The Buerre Bosc produced a goodly amount of fruit as it always does and we were able to make Perry for the first time. Next year a big effort will go into bagging as much as we can. There are still two more pear trees to harvest a Williams and a Packham. We may not have sufficient cider and Perry to bath in but there will be enough to taste test some more experiments.
The process is fairly simple using our Champion Juicer. The fruit is cut into pieces and juiced. The sugar level is tested. All the batches we did came in at around 15 Brix which is fine. The juice is warm and the yeast starts quickly. We used Chardonnay yeast as an experiment. As opposed to beer yeast which we tried last year.
Fermentation is done in demijohns with an airlock. Once the bubbling stops it is racked into 375 ml bottles and half a teaspoon of sugar added to create the fizz. Then leave it. It will be fizzy in two weeks but a little bottle age is better.
This year there will be four distinct (trial) batches. The trials are on pH, yeast type and sulphur addition (or not). This should give us a good feel on how to proceed next year. Very exciting.

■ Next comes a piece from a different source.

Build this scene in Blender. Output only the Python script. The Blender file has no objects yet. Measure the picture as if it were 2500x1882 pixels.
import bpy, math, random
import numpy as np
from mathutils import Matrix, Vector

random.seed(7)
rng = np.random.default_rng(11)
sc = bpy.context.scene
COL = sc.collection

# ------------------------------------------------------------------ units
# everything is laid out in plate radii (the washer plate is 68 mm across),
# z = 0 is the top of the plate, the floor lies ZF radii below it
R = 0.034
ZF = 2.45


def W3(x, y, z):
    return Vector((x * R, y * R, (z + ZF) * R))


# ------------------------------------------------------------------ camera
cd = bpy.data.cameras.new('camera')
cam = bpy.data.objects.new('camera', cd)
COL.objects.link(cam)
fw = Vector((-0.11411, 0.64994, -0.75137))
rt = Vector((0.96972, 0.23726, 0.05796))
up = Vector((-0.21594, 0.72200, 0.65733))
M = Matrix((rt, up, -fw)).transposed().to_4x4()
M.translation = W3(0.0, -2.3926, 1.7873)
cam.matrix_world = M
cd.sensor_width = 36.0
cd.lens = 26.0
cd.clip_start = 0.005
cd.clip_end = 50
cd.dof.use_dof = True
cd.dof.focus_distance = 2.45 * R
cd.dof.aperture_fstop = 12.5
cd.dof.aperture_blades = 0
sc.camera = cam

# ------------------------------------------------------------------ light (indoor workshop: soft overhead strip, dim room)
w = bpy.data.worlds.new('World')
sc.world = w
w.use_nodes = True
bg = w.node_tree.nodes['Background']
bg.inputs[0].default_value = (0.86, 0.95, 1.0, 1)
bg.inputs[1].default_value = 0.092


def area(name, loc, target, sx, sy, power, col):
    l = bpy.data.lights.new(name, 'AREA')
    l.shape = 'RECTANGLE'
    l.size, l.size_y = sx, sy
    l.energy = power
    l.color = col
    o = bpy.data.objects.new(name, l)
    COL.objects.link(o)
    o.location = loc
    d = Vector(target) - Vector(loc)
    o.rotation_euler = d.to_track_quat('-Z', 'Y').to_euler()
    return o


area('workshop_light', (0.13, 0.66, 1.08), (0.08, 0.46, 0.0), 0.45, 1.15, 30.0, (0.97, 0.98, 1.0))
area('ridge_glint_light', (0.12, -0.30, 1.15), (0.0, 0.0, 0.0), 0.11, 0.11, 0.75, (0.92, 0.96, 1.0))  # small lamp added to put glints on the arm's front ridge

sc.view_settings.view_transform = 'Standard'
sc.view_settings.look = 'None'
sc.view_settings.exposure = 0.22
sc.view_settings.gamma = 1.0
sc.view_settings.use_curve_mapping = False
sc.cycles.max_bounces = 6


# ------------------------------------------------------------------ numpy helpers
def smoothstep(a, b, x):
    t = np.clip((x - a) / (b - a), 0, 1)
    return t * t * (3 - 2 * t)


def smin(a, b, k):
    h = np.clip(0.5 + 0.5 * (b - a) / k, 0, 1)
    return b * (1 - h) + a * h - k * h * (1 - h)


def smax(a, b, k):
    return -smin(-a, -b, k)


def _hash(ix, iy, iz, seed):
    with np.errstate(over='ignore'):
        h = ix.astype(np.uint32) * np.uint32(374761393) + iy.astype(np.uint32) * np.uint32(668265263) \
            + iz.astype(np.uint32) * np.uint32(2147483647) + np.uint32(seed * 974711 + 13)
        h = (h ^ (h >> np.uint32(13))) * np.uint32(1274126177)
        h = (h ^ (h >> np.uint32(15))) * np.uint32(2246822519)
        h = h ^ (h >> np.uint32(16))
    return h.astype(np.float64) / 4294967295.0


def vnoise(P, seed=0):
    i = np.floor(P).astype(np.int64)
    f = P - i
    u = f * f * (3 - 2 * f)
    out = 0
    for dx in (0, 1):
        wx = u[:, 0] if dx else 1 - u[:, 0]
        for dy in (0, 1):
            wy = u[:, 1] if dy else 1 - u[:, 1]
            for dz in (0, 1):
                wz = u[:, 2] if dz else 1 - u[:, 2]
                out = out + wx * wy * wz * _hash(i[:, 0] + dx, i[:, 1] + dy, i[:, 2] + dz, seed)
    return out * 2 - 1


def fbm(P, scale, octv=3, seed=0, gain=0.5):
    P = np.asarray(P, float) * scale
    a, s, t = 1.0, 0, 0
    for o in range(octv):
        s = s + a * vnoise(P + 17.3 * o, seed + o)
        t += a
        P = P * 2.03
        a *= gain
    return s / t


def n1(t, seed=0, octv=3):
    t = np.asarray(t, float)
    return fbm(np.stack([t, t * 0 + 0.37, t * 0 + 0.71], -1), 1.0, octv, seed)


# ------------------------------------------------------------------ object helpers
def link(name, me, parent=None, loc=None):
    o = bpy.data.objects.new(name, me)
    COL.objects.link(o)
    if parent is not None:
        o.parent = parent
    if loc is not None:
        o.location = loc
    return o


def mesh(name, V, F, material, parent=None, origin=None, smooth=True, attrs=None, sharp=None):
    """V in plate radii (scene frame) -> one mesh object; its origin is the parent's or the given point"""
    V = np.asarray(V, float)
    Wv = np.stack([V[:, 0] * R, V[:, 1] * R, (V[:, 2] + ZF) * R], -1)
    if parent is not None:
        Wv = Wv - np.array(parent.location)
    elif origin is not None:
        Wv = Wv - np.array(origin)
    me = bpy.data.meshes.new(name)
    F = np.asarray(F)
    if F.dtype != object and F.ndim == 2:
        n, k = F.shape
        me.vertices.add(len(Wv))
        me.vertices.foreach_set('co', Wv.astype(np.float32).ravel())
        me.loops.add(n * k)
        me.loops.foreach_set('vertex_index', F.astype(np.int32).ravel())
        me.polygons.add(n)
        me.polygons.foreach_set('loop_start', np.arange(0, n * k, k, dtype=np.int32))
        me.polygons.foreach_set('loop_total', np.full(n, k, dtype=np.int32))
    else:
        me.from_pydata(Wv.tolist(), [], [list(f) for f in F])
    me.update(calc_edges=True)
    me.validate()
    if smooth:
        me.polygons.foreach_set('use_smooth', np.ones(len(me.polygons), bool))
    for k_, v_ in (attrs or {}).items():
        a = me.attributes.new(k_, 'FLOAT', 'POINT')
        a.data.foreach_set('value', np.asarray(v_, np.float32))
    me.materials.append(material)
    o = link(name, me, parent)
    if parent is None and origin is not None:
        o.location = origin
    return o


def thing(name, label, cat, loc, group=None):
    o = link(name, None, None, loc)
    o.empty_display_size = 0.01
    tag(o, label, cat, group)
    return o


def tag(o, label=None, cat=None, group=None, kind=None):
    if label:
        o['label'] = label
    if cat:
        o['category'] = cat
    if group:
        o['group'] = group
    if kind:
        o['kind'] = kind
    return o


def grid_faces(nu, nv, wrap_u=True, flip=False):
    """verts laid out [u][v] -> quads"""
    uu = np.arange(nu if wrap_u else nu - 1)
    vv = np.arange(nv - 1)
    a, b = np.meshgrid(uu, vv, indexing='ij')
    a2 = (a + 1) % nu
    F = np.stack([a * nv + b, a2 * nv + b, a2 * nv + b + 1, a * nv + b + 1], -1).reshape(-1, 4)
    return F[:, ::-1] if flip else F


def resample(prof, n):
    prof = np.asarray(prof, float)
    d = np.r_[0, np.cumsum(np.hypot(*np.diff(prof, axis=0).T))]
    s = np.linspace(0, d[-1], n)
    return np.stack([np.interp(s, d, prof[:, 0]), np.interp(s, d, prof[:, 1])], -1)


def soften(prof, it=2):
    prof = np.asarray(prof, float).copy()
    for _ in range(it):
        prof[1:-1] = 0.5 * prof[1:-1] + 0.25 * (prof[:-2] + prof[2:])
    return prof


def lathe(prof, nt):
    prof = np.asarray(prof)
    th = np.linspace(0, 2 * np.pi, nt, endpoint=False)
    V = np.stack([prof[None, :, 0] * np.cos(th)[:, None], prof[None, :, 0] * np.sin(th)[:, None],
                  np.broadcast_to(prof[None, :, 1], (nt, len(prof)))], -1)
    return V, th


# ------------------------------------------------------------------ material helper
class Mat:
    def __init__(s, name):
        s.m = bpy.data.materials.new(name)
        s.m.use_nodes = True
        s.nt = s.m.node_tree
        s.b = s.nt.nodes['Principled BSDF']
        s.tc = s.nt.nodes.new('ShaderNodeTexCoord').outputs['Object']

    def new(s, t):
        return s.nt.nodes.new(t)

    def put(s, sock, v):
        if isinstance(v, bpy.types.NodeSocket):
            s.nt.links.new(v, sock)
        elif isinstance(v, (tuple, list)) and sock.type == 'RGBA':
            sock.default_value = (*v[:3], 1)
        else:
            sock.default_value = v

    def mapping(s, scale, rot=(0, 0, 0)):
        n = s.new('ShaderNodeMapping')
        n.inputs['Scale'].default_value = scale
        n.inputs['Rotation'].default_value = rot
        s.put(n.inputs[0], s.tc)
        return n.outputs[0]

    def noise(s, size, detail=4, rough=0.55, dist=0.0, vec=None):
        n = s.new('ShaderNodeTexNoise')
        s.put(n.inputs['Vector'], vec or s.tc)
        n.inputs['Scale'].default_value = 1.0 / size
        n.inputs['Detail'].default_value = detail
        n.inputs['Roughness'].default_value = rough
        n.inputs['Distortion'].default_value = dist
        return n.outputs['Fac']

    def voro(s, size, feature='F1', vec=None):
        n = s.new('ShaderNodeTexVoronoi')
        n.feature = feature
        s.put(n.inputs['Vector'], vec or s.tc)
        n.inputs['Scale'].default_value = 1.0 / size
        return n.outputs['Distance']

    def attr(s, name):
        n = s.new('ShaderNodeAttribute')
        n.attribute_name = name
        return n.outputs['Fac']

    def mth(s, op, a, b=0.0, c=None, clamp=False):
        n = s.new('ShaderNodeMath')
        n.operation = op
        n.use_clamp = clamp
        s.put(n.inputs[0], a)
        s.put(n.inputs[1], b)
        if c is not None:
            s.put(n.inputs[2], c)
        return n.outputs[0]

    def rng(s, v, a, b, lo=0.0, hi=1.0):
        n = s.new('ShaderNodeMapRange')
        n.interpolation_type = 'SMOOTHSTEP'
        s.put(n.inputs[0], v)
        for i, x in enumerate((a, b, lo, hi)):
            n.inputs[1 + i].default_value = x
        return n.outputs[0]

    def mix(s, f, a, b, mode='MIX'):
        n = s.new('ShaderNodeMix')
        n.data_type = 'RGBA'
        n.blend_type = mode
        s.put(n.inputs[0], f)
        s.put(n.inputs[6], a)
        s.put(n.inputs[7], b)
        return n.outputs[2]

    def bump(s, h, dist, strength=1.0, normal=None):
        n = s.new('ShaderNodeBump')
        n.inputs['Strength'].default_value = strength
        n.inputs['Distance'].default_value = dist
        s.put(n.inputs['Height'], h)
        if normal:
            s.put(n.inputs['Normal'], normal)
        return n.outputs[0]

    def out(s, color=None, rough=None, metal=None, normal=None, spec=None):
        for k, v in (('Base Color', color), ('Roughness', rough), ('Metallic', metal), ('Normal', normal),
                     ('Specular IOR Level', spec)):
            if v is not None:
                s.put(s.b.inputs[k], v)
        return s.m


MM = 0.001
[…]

Last fruits of the Tomato Bed

The relocating garden in the paddock that we call the Tomato bed is still producing food. The tomatoes have gone although there make be a second flush in another month. The rockmelons are still going albeit slowly. The bitter melon is coating as is the okra and capsicum. The pumpkins and squash are coming on and some were ready. The Hungarian wax capsicum is still flowering and forming fruit as is the zucchini. The big surprise is a cucumber plant  has germinated and we may get another crop before the cold sets in.

Mushrooms

Sometimes we wish we lived in France so that all the mushrooms could be taken to the local chemist and identified before we poison ourselves. Trying to identify edible ones from a book is damned hard trying to use photographs. Every time some gorgeous looking mushroom forms we find two possible candidates in the book. One is edible and the other is poisonous and we can’t tell the difference.
A recent email to a friend at the nearby university asking if there were any experts about proved fruitful. The friend as it turns out studied mushroom as part of his science course many years ago. All we need is a sample.
Of course by this stage these massive white oyster shaped clusters weighing kilograms had finished their life cycle and nothing remained but a brownish black smudge.